Direction: Set down, in full, every record in the block.

* start *

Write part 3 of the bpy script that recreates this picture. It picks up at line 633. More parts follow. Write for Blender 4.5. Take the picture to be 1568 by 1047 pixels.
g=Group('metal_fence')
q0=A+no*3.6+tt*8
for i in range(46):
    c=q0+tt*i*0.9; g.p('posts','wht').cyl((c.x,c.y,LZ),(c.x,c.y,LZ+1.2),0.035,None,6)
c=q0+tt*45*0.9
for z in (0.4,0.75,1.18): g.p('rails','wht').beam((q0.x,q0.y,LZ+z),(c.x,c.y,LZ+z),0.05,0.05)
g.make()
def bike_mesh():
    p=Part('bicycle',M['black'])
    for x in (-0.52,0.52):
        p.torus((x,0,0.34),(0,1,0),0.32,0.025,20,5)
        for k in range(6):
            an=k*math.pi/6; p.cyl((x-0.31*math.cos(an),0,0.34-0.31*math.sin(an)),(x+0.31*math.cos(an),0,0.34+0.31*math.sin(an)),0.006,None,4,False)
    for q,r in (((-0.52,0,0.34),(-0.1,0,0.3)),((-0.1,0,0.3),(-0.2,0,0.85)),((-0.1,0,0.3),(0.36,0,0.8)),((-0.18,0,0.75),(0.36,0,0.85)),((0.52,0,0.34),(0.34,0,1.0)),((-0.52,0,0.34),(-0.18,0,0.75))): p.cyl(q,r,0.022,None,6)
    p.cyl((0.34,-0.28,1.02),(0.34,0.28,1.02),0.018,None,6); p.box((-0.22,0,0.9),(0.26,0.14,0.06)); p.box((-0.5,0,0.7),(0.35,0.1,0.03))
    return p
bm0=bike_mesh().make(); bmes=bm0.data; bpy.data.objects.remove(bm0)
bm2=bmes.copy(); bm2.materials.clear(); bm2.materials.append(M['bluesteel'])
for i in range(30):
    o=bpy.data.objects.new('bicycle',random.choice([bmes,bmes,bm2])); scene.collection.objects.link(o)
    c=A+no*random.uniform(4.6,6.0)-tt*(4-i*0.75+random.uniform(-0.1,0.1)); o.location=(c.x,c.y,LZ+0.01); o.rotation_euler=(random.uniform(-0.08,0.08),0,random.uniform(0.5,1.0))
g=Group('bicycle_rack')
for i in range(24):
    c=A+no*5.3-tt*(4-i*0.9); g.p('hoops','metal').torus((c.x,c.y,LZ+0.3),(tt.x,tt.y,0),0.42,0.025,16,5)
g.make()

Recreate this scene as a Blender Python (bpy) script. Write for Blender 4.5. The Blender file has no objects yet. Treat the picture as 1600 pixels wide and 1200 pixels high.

* end *

Result below:
Write part 3 of the bpy script that recreates this picture. It picks up at line 633. More parts follow. Write for Blender 4.5. Take the picture to be 1568 by 1047 pixels.
g=Group('metal_fence')
q0=A+no*3.6+tt*8
for i in range(46):
    c=q0+tt*i*0.9; g.p('posts','wht').cyl((c.x,c.y,LZ),(c.x,c.y,LZ+1.2),0.035,None,6)
c=q0+tt*45*0.9
for z in (0.4,0.75,1.18): g.p('rails','wht').beam((q0.x,q0.y,LZ+z),(c.x,c.y,LZ+z),0.05,0.05)
g.make()
def bike_mesh():
    p=Part('bicycle',M['black'])
    for x in (-0.52,0.52):
        p.torus((x,0,0.34),(0,1,0),0.32,0.025,20,5)
        for k in range(6):
            an=k*math.pi/6; p.cyl((x-0.31*math.cos(an),0,0.34-0.31*math.sin(an)),(x+0.31*math.cos(an),0,0.34+0.31*math.sin(an)),0.006,None,4,False)
    for q,r in (((-0.52,0,0.34),(-0.1,0,0.3)),((-0.1,0,0.3),(-0.2,0,0.85)),((-0.1,0,0.3),(0.36,0,0.8)),((-0.18,0,0.75),(0.36,0,0.85)),((0.52,0,0.34),(0.34,0,1.0)),((-0.52,0,0.34),(-0.18,0,0.75))): p.cyl(q,r,0.022,None,6)
    p.cyl((0.34,-0.28,1.02),(0.34,0.28,1.02),0.018,None,6); p.box((-0.22,0,0.9),(0.26,0.14,0.06)); p.box((-0.5,0,0.7),(0.35,0.1,0.03))
    return p
bm0=bike_mesh().make(); bmes=bm0.data; bpy.data.objects.remove(bm0)
bm2=bmes.copy(); bm2.materials.clear(); bm2.materials.append(M['bluesteel'])
for i in range(30):
    o=bpy.data.objects.new('bicycle',random.choice([bmes,bmes,bm2])); scene.collection.objects.link(o)
    c=A+no*random.uniform(4.6,6.0)-tt*(4-i*0.75+random.uniform(-0.1,0.1)); o.location=(c.x,c.y,LZ+0.01); o.rotation_euler=(random.uniform(-0.08,0.08),0,random.uniform(0.5,1.0))
g=Group('bicycle_rack')
for i in range(24):
    c=A+no*5.3-tt*(4-i*0.9); g.p('hoops','metal').torus((c.x,c.y,LZ+0.3),(tt.x,tt.y,0),0.42,0.025,16,5)
g.make()

Recreate this scene as a Blender Python (bpy) script. Write for Blender 4.5. The Blender file has no objects yet. Treat the picture as 1600 pixels wide and 1200 pixels high.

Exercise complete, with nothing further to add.